NCTD to step up enforcement for trespassing on tracks

NCTD to step up enforcement for trespassing on tracks
Two women begin a morning walk illegally along the railroad tracks. Photo by Bianca Kaplanek

DEL MAR — Those who find themselves on the wrong side of the tracks may also be on the wrong side of the law, and at some time in the near future in Del Mar, that could mean a day in court and a fine.

At the request of North County Transit District, and all in the name of safety, law enforcement officers from the San Diego County Sheriff’s Department will begin writing tickets to anyone trespassing on the tracks.

That applies to surfers crossing them to hit the waves and pedestrians walking or jogging alongside them almost anywhere in Del Mar.

But the violations aren’t coming without warnings. Ubiquitous signs are placed beside the tracks informing people it is dangerous and illegal to walk on the rail line. “No Trespassing” has been stenciled on the sides of the tracks.

Since March 10, fliers have been handed out to anyone walking, jogging or crossing where those movements aren’t permitted.

The efforts are part of a pilot program in Del Mar that will be used to develop a larger safety campaign focused on NCTD’s approximately 80 miles of track.

Del Mar was selected because of its many hot spots, or areas where trespassers are often observed, according to NCTD officials.

“This is an area of concern for our engineers,” Laynie Weaver, NCTD’s safety and emergency preparedness manager, said. “There’s a high volume of trespassing here.”

It is likely a problem area because there is only one legal crossing in the city, on Coast Boulevard in between Powerhouse Community Center and Seagrove Park. So anyone wanting to surf or just get to the beach at the south end of the city must walk about a mile to 15th Street to hit the sand without breaking the law.

In the past seven years there have been seven serious or fatal incidents in Del Mar in which there was a collision with a person or vehicle, Weaver said.

That includes suicides and the recent death of former Mayor Lou Terrell, who died Jan. 3 while saving his dog from an oncoming train around 11th Street.

It may not seem like an extraordinary number of accidents. “One is too many,” Jaime Becerra, NCTD’s chief of transit enforcement, said.

The agency is currently compiling data to compare that number to similar-sized areas.

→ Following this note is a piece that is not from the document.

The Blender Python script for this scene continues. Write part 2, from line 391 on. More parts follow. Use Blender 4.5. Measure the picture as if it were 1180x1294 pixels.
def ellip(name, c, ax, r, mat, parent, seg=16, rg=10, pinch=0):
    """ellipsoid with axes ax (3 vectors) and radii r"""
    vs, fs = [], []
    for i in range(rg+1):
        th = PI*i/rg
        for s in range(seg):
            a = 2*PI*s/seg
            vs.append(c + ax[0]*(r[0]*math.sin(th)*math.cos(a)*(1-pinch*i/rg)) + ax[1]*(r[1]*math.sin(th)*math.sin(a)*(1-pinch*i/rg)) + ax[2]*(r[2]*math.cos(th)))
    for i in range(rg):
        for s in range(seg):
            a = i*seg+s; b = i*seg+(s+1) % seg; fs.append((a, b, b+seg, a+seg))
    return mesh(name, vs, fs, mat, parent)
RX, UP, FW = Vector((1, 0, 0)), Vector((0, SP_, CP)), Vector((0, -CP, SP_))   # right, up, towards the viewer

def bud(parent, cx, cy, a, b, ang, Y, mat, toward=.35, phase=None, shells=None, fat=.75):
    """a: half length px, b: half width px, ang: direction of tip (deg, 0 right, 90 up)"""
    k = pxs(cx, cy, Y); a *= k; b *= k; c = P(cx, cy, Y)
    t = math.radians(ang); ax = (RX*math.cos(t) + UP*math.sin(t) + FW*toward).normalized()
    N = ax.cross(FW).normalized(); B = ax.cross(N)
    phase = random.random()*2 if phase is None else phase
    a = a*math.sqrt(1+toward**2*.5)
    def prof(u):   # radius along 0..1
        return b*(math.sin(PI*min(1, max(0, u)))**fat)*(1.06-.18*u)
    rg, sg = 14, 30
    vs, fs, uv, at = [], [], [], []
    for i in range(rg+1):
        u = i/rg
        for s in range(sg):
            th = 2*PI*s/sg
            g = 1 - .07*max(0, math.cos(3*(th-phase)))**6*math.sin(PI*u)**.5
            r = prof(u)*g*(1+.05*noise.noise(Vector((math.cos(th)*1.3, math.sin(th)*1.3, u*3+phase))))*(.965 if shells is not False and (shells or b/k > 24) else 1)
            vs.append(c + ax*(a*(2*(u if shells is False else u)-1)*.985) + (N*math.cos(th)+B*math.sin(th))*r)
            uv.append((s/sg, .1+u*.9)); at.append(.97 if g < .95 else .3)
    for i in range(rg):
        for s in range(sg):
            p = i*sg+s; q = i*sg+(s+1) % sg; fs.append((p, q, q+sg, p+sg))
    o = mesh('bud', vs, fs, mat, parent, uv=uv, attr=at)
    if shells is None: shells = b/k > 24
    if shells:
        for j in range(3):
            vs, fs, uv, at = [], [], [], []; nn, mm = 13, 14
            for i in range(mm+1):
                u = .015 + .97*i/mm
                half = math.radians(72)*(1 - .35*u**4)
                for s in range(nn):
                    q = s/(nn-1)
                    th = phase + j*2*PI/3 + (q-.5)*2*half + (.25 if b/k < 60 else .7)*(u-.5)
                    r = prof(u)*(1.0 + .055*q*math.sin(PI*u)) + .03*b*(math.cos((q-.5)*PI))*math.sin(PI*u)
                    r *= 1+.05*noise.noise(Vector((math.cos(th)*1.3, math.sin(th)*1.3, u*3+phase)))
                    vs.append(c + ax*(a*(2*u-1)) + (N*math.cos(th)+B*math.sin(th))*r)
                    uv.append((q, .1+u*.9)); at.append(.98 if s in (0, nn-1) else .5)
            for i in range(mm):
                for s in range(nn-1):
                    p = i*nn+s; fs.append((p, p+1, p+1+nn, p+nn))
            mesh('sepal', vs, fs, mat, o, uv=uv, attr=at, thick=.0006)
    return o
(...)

“Are you really going to try to nail everybody who’s crossing?” a surfer checking out the waves from the Eighth Street cul-de-sac asked Weaver and Becerra. “You’re going to have a really hard time getting people to stop. I won’t stop.”

He said the accidents are mostly a result of a lack of common sense. “People aren’t being smart enough to look both ways,” he said.

But Weaver and Becerra said it’s not that simple. About 60 trains pass through the city daily.

“The closer you are to the tracks, it becomes an optical illusion that they aren’t moving that fast,” Becerra said.

When a northbound train passed by the surfer and his friend sitting at the end of Eighth Street, they estimated it was going between 45 and 50 mph. They were off by about 20 mph.

Weaver said northbound trains tend to travel 65 mph further north along the bluffs and slow closer to the grade crossing. Southbound trains usually go 65 mph as they approach the Coast Boulevard crossing, slow to about 50 mph through the crossing and are back up to about 65 mph about a half mile away.

“Trains appear to be traveling much slower than their actual speed because of their size and mass, much like watching an airplane landing,” Weaver said. “It looks to be moving slow but final approach speed is over 150 mph. Trains also appear to be farther away than they really are.”

Weaver said modern trains are also incredibly quiet. “You don’t hear the clickety clack as they are coming down the tracks like you used to in the old days,” she said.

Approaching trains may be hard to miss at a crossing, where there are flashing lights, bells and horns. Weaver said ambient noise such as waves mask the sound of an oncoming train away from the crossing.

The surfer also claimed visitors, not locals, were the problem because they aren’t used to the trains.

“Locals do tend to be more savvy, while visitors are a bit more naïve,” Weaver said. “But that still doesn’t make it legal.”

“We want to make sure people are safe,” Becerra said.

Once a citation is issued, a court appearance is mandatory. There, a judge will determine the fine based on the circumstances, Weaver said.

The best way to avoid a day in court is to stay off the tracks unless you are at a legal crossing.

If you are at the crossing, “be aware of the signals, don’t try to beat them and stop when the noise starts,” Becerra said.

NCTD originally asked that enforcement begin in April, but officials decided to continue the education phase indefinitely.

“No date has been set to begin enforcement,” Frances Schnall, an NCTD spokeswoman, said. “It just seemed like a good approach to continue with the education and outreach since it has been an overall positive campaign,” she said.